◆ Source data ◆
+===+
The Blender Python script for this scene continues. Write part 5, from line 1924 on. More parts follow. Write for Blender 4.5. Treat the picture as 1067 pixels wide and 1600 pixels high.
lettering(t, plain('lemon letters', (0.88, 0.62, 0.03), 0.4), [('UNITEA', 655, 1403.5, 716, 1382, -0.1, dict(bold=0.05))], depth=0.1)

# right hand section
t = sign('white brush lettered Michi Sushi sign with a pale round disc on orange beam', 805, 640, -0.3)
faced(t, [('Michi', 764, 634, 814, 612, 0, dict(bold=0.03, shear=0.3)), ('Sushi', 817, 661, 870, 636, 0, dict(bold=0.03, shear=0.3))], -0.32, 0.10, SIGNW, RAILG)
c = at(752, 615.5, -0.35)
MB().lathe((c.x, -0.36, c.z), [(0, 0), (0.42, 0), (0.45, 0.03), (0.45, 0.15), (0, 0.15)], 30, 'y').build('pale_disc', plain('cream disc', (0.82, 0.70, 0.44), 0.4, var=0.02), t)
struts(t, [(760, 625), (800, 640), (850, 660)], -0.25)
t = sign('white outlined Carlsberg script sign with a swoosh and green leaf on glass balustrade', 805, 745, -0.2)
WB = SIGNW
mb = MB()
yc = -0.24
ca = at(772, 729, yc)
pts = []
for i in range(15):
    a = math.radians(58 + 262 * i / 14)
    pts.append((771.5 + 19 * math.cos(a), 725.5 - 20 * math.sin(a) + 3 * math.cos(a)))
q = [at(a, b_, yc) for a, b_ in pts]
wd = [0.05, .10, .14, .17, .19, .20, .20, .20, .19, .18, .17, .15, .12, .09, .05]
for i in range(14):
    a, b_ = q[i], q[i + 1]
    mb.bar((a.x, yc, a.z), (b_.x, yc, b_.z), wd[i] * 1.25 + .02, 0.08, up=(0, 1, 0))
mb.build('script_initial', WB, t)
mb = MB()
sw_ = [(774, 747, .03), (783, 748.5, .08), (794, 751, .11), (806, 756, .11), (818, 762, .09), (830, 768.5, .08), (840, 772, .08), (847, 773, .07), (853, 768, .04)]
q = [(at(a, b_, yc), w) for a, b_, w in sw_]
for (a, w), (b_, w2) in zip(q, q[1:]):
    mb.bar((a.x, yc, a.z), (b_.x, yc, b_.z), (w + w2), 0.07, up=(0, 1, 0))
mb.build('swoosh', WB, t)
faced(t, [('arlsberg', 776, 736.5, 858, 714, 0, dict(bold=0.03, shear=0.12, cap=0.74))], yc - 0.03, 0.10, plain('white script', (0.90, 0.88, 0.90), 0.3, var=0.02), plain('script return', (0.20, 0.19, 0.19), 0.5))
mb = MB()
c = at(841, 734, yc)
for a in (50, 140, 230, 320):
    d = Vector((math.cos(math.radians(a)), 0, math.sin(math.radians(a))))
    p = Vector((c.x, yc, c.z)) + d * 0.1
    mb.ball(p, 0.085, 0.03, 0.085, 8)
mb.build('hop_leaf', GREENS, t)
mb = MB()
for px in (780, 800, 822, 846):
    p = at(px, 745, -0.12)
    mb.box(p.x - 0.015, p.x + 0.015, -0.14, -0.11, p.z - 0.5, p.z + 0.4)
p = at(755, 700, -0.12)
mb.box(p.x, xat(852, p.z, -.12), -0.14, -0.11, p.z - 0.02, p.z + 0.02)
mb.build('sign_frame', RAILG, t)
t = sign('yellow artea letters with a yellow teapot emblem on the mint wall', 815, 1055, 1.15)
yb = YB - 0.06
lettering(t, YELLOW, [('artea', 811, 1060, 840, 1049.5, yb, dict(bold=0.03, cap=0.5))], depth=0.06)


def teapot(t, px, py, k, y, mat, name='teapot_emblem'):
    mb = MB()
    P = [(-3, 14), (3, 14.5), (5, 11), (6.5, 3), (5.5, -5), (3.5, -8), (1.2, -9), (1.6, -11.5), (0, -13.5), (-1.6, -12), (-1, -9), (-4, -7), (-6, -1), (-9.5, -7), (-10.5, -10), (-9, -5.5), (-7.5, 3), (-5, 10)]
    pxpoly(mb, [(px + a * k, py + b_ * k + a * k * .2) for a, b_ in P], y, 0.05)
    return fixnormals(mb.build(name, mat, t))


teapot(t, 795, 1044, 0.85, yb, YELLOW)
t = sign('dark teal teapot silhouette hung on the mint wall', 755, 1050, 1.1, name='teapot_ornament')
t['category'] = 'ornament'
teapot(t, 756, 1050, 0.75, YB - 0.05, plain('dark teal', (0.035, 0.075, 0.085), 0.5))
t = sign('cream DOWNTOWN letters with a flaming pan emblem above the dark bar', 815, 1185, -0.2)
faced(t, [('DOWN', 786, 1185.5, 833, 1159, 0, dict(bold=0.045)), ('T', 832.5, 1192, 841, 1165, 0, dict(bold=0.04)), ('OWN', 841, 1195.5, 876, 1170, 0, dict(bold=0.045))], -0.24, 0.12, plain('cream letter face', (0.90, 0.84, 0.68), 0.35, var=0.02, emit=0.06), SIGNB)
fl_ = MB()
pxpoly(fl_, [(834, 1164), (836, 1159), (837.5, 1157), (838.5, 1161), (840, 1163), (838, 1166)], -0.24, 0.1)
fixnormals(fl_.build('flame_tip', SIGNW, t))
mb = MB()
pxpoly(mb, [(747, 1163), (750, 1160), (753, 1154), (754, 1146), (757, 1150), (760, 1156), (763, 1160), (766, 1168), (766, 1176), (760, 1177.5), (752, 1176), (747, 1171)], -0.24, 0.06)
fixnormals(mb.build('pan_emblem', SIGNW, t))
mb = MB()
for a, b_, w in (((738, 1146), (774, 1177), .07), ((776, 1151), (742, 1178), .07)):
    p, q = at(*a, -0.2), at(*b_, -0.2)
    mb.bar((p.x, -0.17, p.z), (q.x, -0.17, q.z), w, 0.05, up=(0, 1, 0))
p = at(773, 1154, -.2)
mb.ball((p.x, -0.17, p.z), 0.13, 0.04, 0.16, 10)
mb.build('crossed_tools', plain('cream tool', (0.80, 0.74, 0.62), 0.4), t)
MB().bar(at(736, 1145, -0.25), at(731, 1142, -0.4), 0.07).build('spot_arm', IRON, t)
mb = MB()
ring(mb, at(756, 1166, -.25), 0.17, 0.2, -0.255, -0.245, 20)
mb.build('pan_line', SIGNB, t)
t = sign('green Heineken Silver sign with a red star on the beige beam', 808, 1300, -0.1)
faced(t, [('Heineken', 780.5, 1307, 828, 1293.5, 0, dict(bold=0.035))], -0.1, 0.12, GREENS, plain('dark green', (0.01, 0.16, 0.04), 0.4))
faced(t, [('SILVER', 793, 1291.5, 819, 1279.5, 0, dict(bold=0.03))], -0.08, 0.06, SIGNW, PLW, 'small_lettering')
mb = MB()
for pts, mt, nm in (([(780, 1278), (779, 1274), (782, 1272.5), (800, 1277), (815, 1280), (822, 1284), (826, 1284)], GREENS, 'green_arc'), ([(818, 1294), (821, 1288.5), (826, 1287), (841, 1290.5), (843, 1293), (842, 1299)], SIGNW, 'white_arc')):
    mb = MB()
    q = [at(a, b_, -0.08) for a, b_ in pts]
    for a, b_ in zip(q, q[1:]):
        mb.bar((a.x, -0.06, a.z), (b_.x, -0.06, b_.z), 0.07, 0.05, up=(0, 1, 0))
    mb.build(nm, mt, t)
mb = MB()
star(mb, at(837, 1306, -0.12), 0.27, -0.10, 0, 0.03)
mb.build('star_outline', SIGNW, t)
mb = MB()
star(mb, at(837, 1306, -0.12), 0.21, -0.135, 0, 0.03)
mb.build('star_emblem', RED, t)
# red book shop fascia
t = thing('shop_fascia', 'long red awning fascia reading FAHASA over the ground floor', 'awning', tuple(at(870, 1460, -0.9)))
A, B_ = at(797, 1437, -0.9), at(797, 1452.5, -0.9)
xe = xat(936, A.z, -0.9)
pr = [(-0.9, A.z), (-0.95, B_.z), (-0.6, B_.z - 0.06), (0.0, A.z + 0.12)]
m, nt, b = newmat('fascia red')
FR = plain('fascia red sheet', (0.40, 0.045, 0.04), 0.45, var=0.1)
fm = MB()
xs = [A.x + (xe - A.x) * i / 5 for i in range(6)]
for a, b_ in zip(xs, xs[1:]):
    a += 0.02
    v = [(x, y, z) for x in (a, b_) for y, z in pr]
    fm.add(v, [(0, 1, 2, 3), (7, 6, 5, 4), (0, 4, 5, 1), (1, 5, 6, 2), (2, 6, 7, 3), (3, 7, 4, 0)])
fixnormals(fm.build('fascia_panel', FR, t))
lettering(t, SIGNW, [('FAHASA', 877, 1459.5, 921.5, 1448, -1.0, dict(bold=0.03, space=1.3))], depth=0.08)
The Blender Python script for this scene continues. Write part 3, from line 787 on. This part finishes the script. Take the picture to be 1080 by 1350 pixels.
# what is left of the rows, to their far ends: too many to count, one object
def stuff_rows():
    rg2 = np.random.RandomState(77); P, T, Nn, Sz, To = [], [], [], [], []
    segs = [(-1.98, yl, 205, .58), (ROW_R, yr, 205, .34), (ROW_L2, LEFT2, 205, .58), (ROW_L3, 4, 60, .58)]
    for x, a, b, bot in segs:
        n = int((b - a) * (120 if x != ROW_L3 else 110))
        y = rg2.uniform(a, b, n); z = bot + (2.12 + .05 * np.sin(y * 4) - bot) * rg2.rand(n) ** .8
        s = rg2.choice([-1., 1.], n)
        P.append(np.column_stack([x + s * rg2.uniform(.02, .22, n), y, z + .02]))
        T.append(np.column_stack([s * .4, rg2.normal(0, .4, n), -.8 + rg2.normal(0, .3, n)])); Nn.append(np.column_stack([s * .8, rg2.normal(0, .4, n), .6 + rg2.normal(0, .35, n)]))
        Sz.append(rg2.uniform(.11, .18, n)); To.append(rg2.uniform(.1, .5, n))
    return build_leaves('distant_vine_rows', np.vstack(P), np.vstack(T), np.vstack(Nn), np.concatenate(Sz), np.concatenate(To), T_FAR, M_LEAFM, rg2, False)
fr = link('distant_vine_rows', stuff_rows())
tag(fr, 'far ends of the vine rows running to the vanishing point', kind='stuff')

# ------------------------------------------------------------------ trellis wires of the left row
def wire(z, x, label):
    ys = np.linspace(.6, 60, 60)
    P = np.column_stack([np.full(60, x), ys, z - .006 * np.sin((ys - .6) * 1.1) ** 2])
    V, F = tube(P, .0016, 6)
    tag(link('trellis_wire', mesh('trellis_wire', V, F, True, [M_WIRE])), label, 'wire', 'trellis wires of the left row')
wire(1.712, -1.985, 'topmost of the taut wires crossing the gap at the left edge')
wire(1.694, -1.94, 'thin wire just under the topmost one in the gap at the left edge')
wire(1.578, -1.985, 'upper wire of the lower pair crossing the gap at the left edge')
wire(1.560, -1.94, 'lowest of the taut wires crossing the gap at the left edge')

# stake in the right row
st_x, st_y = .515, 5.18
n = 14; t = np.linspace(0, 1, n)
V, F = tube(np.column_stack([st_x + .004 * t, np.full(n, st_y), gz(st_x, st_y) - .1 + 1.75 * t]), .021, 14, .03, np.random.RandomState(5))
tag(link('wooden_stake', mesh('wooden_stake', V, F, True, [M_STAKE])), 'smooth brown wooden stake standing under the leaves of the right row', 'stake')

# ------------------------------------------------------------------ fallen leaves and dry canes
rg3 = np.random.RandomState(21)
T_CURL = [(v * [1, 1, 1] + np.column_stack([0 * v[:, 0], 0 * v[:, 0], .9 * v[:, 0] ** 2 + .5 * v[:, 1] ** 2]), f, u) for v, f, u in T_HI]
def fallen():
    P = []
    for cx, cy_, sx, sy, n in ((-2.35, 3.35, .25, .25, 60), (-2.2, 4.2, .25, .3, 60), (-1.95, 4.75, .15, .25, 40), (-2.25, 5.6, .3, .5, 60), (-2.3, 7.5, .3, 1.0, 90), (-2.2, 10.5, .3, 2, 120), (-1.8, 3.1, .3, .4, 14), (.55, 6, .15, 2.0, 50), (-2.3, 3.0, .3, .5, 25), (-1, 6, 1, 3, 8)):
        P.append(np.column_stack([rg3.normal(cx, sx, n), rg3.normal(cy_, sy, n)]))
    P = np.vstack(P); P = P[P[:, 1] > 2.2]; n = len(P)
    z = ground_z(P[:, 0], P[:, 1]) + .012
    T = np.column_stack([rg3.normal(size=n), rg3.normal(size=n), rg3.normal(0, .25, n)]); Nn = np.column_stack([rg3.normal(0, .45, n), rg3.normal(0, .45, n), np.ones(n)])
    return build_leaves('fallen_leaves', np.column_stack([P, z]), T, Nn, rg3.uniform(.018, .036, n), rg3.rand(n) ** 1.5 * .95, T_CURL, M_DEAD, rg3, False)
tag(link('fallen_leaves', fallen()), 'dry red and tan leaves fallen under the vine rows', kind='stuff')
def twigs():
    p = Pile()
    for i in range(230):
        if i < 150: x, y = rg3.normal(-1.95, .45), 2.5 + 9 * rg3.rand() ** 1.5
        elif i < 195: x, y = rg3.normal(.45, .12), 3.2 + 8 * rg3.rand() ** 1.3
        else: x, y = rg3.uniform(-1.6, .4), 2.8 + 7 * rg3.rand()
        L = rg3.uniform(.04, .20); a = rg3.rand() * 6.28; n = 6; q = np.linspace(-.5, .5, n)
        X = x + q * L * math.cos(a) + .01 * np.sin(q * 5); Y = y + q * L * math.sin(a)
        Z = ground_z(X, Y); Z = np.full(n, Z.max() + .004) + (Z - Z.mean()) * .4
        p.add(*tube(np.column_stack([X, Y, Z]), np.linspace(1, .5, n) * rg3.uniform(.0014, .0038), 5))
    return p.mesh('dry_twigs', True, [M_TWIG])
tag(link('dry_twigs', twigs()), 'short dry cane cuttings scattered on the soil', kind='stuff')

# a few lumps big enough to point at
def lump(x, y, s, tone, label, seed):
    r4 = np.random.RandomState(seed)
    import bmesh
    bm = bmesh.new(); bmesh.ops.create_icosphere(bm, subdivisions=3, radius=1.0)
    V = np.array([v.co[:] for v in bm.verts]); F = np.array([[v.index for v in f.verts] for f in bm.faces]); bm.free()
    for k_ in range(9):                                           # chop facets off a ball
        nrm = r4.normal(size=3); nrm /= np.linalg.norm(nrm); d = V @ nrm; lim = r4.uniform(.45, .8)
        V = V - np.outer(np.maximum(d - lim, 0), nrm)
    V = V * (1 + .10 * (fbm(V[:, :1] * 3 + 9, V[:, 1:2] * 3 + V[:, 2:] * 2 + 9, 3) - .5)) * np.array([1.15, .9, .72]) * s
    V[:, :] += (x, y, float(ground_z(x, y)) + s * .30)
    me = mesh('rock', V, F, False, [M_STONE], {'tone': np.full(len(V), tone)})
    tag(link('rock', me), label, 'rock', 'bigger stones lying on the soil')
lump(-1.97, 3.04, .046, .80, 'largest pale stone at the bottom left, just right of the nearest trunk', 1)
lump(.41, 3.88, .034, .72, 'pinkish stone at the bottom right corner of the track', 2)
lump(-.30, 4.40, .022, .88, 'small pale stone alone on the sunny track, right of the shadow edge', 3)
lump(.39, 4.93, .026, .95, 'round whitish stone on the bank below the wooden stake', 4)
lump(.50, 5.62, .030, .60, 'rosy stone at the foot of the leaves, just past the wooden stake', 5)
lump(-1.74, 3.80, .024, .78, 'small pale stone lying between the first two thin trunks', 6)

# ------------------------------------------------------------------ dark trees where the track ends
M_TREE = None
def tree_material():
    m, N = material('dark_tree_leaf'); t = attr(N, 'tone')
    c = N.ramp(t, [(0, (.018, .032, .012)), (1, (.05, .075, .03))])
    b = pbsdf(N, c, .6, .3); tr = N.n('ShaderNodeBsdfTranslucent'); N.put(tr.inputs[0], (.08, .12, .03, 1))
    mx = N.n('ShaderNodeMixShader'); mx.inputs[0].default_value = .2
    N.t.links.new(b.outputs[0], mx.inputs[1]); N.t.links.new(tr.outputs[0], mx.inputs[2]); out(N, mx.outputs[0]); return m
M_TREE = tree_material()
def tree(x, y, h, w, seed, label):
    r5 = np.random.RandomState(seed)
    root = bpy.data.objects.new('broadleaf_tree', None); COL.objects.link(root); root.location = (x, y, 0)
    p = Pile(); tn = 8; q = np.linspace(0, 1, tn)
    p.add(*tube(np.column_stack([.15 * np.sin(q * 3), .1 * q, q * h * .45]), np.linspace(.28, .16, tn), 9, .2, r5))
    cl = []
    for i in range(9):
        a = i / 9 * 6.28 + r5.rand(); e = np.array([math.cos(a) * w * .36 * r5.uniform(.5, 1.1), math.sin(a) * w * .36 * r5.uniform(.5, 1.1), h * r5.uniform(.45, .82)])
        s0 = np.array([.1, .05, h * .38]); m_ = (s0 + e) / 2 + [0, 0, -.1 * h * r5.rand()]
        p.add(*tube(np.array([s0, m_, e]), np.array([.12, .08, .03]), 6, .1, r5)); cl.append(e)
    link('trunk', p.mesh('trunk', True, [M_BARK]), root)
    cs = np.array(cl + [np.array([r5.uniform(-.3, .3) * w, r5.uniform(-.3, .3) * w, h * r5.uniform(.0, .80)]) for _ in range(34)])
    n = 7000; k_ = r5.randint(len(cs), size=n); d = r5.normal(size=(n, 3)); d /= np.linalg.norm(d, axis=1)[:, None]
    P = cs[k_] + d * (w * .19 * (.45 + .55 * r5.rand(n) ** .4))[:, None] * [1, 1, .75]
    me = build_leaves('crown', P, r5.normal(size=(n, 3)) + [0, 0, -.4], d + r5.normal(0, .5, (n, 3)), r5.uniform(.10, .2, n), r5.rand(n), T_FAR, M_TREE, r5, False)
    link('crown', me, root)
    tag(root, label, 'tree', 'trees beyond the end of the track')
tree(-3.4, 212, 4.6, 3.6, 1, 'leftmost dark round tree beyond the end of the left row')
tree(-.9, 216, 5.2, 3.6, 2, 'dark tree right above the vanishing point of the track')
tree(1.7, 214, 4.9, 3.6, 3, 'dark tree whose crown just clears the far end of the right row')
+===+
◆ TASK REQUIREMENTS ◆
Reproduce word for word the material above, beginning with the line that contains "by 1350 pixels." and ending with the line that contains "tag(fr, 'far ends".

◆ TASK SOLUTION ◆
The Blender Python script for this scene continues. Write part 3, from line 787 on. This part finishes the script. Take the picture to be 1080 by 1350 pixels.
# what is left of the rows, to their far ends: too many to count, one object
def stuff_rows():
    rg2 = np.random.RandomState(77); P, T, Nn, Sz, To = [], [], [], [], []
    segs = [(-1.98, yl, 205, .58), (ROW_R, yr, 205, .34), (ROW_L2, LEFT2, 205, .58), (ROW_L3, 4, 60, .58)]
    for x, a, b, bot in segs:
        n = int((b - a) * (120 if x != ROW_L3 else 110))
        y = rg2.uniform(a, b, n); z = bot + (2.12 + .05 * np.sin(y * 4) - bot) * rg2.rand(n) ** .8
        s = rg2.choice([-1., 1.], n)
        P.append(np.column_stack([x + s * rg2.uniform(.02, .22, n), y, z + .02]))
        T.append(np.column_stack([s * .4, rg2.normal(0, .4, n), -.8 + rg2.normal(0, .3, n)])); Nn.append(np.column_stack([s * .8, rg2.normal(0, .4, n), .6 + rg2.normal(0, .35, n)]))
        Sz.append(rg2.uniform(.11, .18, n)); To.append(rg2.uniform(.1, .5, n))
    return build_leaves('distant_vine_rows', np.vstack(P), np.vstack(T), np.vstack(Nn), np.concatenate(Sz), np.concatenate(To), T_FAR, M_LEAFM, rg2, False)
fr = link('distant_vine_rows', stuff_rows())
tag(fr, 'far ends of the vine rows running to the vanishing point', kind='stuff')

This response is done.